China, India, and Stockpiling Trends Impact BZ=F Outlook

China continues to drive imports higher, stockpiling crude as it prepares for stronger 2026 demand. Analysts estimate Chinese buying alone could displace nearly a third of global LNG imports, underscoring the energy mix shift. India has reaffirmed commitments to continue Russian crude purchases, ensuring discounted flows remain steady despite Western sanctions. This undercuts Brent’s premium pricing power, keeping the spread with WTI near $4, narrower than the $8–$10 levels seen in 2022. With OPEC’s basket price hovering at $71.32, demand signals from Asia remain critical in shaping the Brent curve.

Insider Flows and Market Positioning in Oil Futures

CFTC data shows managed money cutting long positions in both Brent and WTI, with speculative length in CL=F down nearly 20% from July highs. This reflects waning confidence in a bullish breakout as supply rises. Commercial hedging has picked up, especially among U.S. shale producers who are locking in sales above $60. No major insider corporate transactions have surfaced this month among listed U.S. oil majors, but Saudi Aramco’s steady dividend policy and announced refining expansions in South Korea reflect confidence in longer-term demand.

 

Macro Drivers: U.S. Jobs, Dollar Weakness, and Fed Policy

Crude’s rebound coincided with weak U.S. payrolls, just 22,000 jobs added in August, pushing the dollar lower and bolstering commodity prices.

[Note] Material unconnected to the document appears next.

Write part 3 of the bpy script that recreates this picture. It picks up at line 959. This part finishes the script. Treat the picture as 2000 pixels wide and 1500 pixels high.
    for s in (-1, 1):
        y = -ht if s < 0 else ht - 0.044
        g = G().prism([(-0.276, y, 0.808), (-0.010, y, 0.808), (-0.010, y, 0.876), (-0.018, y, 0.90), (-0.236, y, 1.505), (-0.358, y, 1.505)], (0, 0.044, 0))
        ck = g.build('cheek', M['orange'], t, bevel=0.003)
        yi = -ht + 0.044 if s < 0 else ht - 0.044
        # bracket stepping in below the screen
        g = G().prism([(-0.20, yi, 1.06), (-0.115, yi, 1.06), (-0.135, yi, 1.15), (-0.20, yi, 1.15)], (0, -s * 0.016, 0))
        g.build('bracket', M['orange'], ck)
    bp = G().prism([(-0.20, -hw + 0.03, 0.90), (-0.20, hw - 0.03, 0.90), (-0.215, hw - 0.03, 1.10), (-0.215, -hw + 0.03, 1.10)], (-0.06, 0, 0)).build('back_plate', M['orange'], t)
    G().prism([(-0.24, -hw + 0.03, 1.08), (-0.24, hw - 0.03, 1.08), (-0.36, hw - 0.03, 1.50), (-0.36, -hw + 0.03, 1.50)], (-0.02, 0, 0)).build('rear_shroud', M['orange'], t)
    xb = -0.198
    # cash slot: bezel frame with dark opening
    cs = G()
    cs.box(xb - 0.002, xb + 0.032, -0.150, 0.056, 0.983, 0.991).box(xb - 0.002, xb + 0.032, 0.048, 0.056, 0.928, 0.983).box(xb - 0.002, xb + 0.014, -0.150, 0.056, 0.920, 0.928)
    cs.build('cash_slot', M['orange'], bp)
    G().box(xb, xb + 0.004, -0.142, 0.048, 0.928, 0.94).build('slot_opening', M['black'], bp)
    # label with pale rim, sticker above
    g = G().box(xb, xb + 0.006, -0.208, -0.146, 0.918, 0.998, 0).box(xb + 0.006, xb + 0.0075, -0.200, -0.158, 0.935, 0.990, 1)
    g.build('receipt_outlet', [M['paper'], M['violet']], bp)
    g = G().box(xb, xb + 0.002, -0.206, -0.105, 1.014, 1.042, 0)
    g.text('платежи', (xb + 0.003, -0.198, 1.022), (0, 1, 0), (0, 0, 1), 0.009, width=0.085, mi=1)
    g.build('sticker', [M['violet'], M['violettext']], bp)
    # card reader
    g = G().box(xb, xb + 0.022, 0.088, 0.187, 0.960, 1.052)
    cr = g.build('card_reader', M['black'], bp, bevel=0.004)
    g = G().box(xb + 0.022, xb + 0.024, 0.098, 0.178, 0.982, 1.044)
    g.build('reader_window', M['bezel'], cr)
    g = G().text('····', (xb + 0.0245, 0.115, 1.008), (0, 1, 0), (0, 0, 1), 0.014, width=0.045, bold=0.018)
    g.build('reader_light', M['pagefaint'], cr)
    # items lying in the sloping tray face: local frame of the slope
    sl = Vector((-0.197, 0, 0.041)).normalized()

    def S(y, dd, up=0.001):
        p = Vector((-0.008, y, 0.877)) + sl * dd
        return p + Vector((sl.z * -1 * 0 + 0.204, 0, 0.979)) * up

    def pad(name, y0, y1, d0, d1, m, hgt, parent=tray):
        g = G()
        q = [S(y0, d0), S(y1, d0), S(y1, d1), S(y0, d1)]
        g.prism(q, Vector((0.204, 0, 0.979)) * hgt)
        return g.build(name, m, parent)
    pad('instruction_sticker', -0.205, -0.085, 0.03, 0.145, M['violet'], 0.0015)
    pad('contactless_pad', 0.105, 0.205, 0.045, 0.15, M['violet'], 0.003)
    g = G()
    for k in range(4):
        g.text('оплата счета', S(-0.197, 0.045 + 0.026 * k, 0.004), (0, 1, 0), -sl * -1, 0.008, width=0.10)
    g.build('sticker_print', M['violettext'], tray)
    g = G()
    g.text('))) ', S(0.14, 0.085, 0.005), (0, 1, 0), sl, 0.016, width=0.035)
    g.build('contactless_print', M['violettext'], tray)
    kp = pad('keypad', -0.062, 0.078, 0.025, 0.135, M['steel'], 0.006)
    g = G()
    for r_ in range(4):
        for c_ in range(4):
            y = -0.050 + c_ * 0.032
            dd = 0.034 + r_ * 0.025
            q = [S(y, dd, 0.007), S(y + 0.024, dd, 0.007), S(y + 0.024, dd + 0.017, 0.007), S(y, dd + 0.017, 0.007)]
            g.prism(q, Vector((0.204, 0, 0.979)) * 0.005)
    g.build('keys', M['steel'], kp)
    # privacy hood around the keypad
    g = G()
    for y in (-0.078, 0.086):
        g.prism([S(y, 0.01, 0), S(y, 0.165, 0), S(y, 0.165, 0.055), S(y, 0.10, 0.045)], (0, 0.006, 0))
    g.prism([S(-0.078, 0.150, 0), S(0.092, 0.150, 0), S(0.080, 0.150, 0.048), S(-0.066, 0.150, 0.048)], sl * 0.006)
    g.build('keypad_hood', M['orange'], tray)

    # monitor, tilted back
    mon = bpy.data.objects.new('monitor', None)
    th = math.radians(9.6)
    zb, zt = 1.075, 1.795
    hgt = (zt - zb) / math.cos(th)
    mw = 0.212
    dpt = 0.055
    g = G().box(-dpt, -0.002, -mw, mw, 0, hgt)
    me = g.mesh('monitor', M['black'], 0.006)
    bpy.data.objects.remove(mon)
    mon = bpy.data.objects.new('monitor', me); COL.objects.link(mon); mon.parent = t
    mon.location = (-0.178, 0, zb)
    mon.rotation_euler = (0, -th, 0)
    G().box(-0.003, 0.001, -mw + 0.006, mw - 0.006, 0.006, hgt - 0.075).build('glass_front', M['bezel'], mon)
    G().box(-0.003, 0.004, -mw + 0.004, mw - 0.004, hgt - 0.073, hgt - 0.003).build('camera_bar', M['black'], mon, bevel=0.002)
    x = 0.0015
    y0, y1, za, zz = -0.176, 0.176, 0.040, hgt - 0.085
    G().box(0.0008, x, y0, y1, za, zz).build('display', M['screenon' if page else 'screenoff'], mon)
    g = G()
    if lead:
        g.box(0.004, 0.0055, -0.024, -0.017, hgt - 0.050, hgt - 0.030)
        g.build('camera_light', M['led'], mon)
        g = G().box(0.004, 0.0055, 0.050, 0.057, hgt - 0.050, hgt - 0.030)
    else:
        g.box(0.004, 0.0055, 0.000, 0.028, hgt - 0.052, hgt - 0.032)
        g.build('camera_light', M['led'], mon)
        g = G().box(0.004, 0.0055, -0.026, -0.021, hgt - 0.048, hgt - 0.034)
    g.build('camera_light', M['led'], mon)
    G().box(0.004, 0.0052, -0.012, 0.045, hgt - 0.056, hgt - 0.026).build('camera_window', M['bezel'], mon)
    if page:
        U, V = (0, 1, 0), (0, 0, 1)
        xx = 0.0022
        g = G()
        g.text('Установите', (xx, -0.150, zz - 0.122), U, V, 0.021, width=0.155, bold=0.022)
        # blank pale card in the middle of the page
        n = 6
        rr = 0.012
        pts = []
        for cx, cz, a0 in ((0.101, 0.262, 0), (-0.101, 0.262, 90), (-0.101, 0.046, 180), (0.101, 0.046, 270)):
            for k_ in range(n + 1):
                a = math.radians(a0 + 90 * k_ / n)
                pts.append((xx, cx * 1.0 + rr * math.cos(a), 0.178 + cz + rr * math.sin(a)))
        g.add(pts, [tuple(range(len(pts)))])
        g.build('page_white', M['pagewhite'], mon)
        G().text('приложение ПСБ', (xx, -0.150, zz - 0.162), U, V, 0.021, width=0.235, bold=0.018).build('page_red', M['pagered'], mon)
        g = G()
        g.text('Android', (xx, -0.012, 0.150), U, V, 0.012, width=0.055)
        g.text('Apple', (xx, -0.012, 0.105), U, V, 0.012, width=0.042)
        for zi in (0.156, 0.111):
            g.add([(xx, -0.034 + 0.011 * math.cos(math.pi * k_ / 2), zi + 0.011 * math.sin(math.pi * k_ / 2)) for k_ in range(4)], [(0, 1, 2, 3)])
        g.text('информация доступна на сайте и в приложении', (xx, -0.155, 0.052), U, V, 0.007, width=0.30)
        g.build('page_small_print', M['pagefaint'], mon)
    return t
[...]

Fed cut odds above 90% for September increase the likelihood of softer rates, providing a tailwind for oil even as fundamentals remain oversupplied. U.S. gasoline futures hover around $1.96 per gallon, down 0.2%, signaling muted domestic demand momentum.

Oil (CL=F, BZ=F) Verdict

Oil markets face opposing forces: OPEC+ restraint and Asian buying support prices, while oversupply and slowing demand pressure them lower. WTI at $62–$63 and Brent near $66 suggest a fragile balance. With downside targets below $60 still in play for year-end and muted speculative appetite, crude remains under pressure. Based on current data, oil should be viewed as a Hold, with bias tilted bearish unless Asian imports surprise to the upside or U.S. shale activity slows sharply.